> WORK REQUIRED
Retype all material exactly. Pictures stay out of the copy.

> PROVIDED DATA

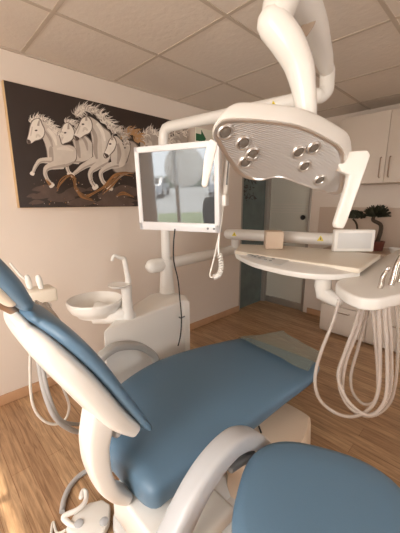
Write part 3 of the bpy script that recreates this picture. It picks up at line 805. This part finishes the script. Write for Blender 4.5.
# hand-held mouth camera on the monitor's right side
cmr = mc + rt * (MW / 2)
ic = thing('mouth_camera', 'white pen camera with coiled cord hung on right edge of monitor', 'dental camera', cmr)
dI = cmr.dot(_F)
I = lambda u, v, o=0: P(u, v, d=dI + o)
MB().tube([I(228, 152), I(227, 165), I(224.5, 190), I(222, 206)], [0.010, 0.016, 0.019, 0.014], 14, smooth=4, round_ends=True).build('camera_wand', M['white'], ic)
MB().tube([I(228.5, 160, -0.012), I(226.5, 185, -0.016)], [0.004, 0.005], 8).build('button_strip', M['armdark'], ic)
MB().box(I(223, 200, 0.0), (0.05, 0.05, 0.06), 0.006, Rm).build('holder', M['white'], ic)
co = MB()
co.tube([I(221.5, 206), I(220, 225), I(218.5, 246), I(219, 256)], 0.005, 8, smooth=5)
base_pts = [I(219.5, 254), I(221, 262), I(221, 270), I(218, 275.5), I(214, 277)]
bp, _ = catmull(base_pts, [0] * 5, 30)
hel = []
for i, p in enumerate(bp):
    t = (bp[min(i + 1, len(bp) - 1)] - bp[max(i - 1, 0)]).normalized()
    a_ = (_F - t * _F.dot(t)).normalized(); b_ = t.cross(a_)
    an = i * 0.72
    hel.append(p + (a_ * math.cos(an) + b_ * math.sin(an)) * 0.011)
co.tube(hel, 0.005, 6)
co.tube([I(213, 277.5), I(210, 275), I(214, 258), I(220, 230), I(223, 208)], 0.0045, 8, smooth=6)
co.build('coiled_cord', M['white'], ic)

# ================================================================== INSTRUMENT TABLE
TZ = 1.15
it = thing('instrument_table', 'ivory dental instrument table with curved control front on horizontal arm', 'instrument table', P(300, 262, z=TZ))
T = lambda u, v, z=TZ: P(u, v, z=z)
BZ = 1.205
MB().tube([Vector((px_ - 0.02, py_ - 0.12, AZ)), (px_ - 0.02, py_ + 0.0, AZ)], 0.056, 20, round_ends=True).build('arm_joint', M['white'], it)
MB().tube([(px_ - 0.02, py_ + 0.03, AZ), ae], 0.046, 20, round_ends=True).build('lower_arm', M['white'], it)
b0, b1 = P(229, 234, z=BZ), P(345, 240, z=BZ)
MB().tube([b0, b1], 0.050, 22, round_ends=True).build('upper_arm', M['white'], it)
MB().lathe([(0.042, AZ + 0.03), (0.04, BZ)], ae.lerp(b0, 0.25).xy.to_3d(), seg=22).build('arm_riser', M['white'], it)
bd = (b1 - b0).normalized(); bt_ = (Vector((0, 0, EYE)) - b0.lerp(b1, .5)); bt_ = (bt_ - bd * bt_.dot(bd)).normalized(); bu = bt_.cross(bd)
if bu.z < 0: bu = -bu
def bar_at(u):
    for i in range(401):
        q = b0.lerp(b1, i / 400); r_ = q - Vector((0, 0, EYE)); c_ = r_.dot(_F) * math.cos(PITCH) - r_.z * math.sin(PITCH)
        if 200 + FPX * r_.dot(_R) / c_ >= u: return q
    return b1
triangle(bar_at(236) + bt_ * 0.0505, bd, bu, 0.022, it)
triangle(bar_at(321) + bt_ * 0.0505, bd, bu, 0.026, it)
top_px = [(235, 250.5), (275, 257), (318, 263), (360, 268.5), (381, 254.5), (335, 249.5), (290, 246), (240, 244)]
slab = [T(*p) for p in top_px]
MB().prism([p - Z * 0.03 for p in slab], Z * 0.03, 0.006).build('tray_top', M['cream'], it)
fr_px = [(234.5, 249.5), (275, 256), (318, 262), (360, 267.5)]
in_ = [T(a, b, TZ - 0.004) for a, b in fr_px]
out_px = [(361, 272), (345, 274), (325, 274.5), (300, 272.5), (275, 268), (252, 262), (236, 254.5)]
ou_ = catmull([T(a, b, TZ - 0.028) for a, b in out_px], [0] * 7, 4)[0]
pn = MB()
poly_top = in_ + ou_
pn.prism([p - Z * 0.032 for p in poly_top], Z * 0.032, 0.008)
pn.build('control_front', M['white'], it)
# keypad on the sloping front
def Kp(s, t):                                                            # s along the front, t inner to outer
    a = in_[0].lerp(in_[-1], s); lo, hi = None, None
    o = min(ou_, key=lambda p: abs((p - a).dot((in_[-1] - in_[0]).normalized())))
    return a.lerp(o, t) + Z * 0.002
kz = [Kp(0.16, 0.25), Kp(0.56, 0.25), Kp(0.56, 0.78), Kp(0.22, 0.70)]
kp = MB().prism(kz, Z * 0.002).build('keypad', M['basegrey'], it)
logo = [Kp(0.19, 0.42), Kp(0.25, 0.42), Kp(0.25, 0.52), Kp(0.19, 0.52)]
for i in range(5):
    for j in range(2):
        if (i + j) % 4 == 3: continue
        c = Kp(0.31 + 0.032 * i, 0.42 + 0.16 * j) + Z * 0.002
        MB().lathe([(0.010, 0), (0.010, 0.0025), (0, 0.003)], c, seg=12).build('key_button', M['armdark'], kp)
MB().prism([p + Z * 0.0012 for p in logo], Z * 0.002).build('nameplate', M['armdark'], kp)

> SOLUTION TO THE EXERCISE
Write part 3 of the bpy script that recreates this picture. It picks up at line 805. This part finishes the script. Write for Blender 4.5.
# hand-held mouth camera on the monitor's right side
cmr = mc + rt * (MW / 2)
ic = thing('mouth_camera', 'white pen camera with coiled cord hung on right edge of monitor', 'dental camera', cmr)
dI = cmr.dot(_F)
I = lambda u, v, o=0: P(u, v, d=dI + o)
MB().tube([I(228, 152), I(227, 165), I(224.5, 190), I(222, 206)], [0.010, 0.016, 0.019, 0.014], 14, smooth=4, round_ends=True).build('camera_wand', M['white'], ic)
MB().tube([I(228.5, 160, -0.012), I(226.5, 185, -0.016)], [0.004, 0.005], 8).build('button_strip', M['armdark'], ic)
MB().box(I(223, 200, 0.0), (0.05, 0.05, 0.06), 0.006, Rm).build('holder', M['white'], ic)
co = MB()
co.tube([I(221.5, 206), I(220, 225), I(218.5, 246), I(219, 256)], 0.005, 8, smooth=5)
base_pts = [I(219.5, 254), I(221, 262), I(221, 270), I(218, 275.5), I(214, 277)]
bp, _ = catmull(base_pts, [0] * 5, 30)
hel = []
for i, p in enumerate(bp):
    t = (bp[min(i + 1, len(bp) - 1)] - bp[max(i - 1, 0)]).normalized()
    a_ = (_F - t * _F.dot(t)).normalized(); b_ = t.cross(a_)
    an = i * 0.72
    hel.append(p + (a_ * math.cos(an) + b_ * math.sin(an)) * 0.011)
co.tube(hel, 0.005, 6)
co.tube([I(213, 277.5), I(210, 275), I(214, 258), I(220, 230), I(223, 208)], 0.0045, 8, smooth=6)
co.build('coiled_cord', M['white'], ic)

# ================================================================== INSTRUMENT TABLE
TZ = 1.15
it = thing('instrument_table', 'ivory dental instrument table with curved control front on horizontal arm', 'instrument table', P(300, 262, z=TZ))
T = lambda u, v, z=TZ: P(u, v, z=z)
BZ = 1.205
MB().tube([Vector((px_ - 0.02, py_ - 0.12, AZ)), (px_ - 0.02, py_ + 0.0, AZ)], 0.056, 20, round_ends=True).build('arm_joint', M['white'], it)
MB().tube([(px_ - 0.02, py_ + 0.03, AZ), ae], 0.046, 20, round_ends=True).build('lower_arm', M['white'], it)
b0, b1 = P(229, 234, z=BZ), P(345, 240, z=BZ)
MB().tube([b0, b1], 0.050, 22, round_ends=True).build('upper_arm', M['white'], it)
MB().lathe([(0.042, AZ + 0.03), (0.04, BZ)], ae.lerp(b0, 0.25).xy.to_3d(), seg=22).build('arm_riser', M['white'], it)
bd = (b1 - b0).normalized(); bt_ = (Vector((0, 0, EYE)) - b0.lerp(b1, .5)); bt_ = (bt_ - bd * bt_.dot(bd)).normalized(); bu = bt_.cross(bd)
if bu.z < 0: bu = -bu
def bar_at(u):
    for i in range(401):
        q = b0.lerp(b1, i / 400); r_ = q - Vector((0, 0, EYE)); c_ = r_.dot(_F) * math.cos(PITCH) - r_.z * math.sin(PITCH)
        if 200 + FPX * r_.dot(_R) / c_ >= u: return q
    return b1
triangle(bar_at(236) + bt_ * 0.0505, bd, bu, 0.022, it)
triangle(bar_at(321) + bt_ * 0.0505, bd, bu, 0.026, it)
top_px = [(235, 250.5), (275, 257), (318, 263), (360, 268.5), (381, 254.5), (335, 249.5), (290, 246), (240, 244)]
slab = [T(*p) for p in top_px]
MB().prism([p - Z * 0.03 for p in slab], Z * 0.03, 0.006).build('tray_top', M['cream'], it)
fr_px = [(234.5, 249.5), (275, 256), (318, 262), (360, 267.5)]
in_ = [T(a, b, TZ - 0.004) for a, b in fr_px]
out_px = [(361, 272), (345, 274), (325, 274.5), (300, 272.5), (275, 268), (252, 262), (236, 254.5)]
ou_ = catmull([T(a, b, TZ - 0.028) for a, b in out_px], [0] * 7, 4)[0]
pn = MB()
poly_top = in_ + ou_
pn.prism([p - Z * 0.032 for p in poly_top], Z * 0.032, 0.008)
pn.build('control_front', M['white'], it)
# keypad on the sloping front
def Kp(s, t):                                                            # s along the front, t inner to outer
    a = in_[0].lerp(in_[-1], s); lo, hi = None, None
    o = min(ou_, key=lambda p: abs((p - a).dot((in_[-1] - in_[0]).normalized())))
    return a.lerp(o, t) + Z * 0.002
kz = [Kp(0.16, 0.25), Kp(0.56, 0.25), Kp(0.56, 0.78), Kp(0.22, 0.70)]
kp = MB().prism(kz, Z * 0.002).build('keypad', M['basegrey'], it)
logo = [Kp(0.19, 0.42), Kp(0.25, 0.42), Kp(0.25, 0.52), Kp(0.19, 0.52)]
for i in range(5):
    for j in range(2):
        if (i + j) % 4 == 3: continue
        c = Kp(0.31 + 0.032 * i, 0.42 + 0.16 * j) + Z * 0.002
        MB().lathe([(0.010, 0), (0.010, 0.0025), (0, 0.003)], c, seg=12).build('key_button', M['armdark'], kp)
MB().prism([p + Z * 0.0012 for p in logo], Z * 0.002).build('nameplate', M['armdark'], kp)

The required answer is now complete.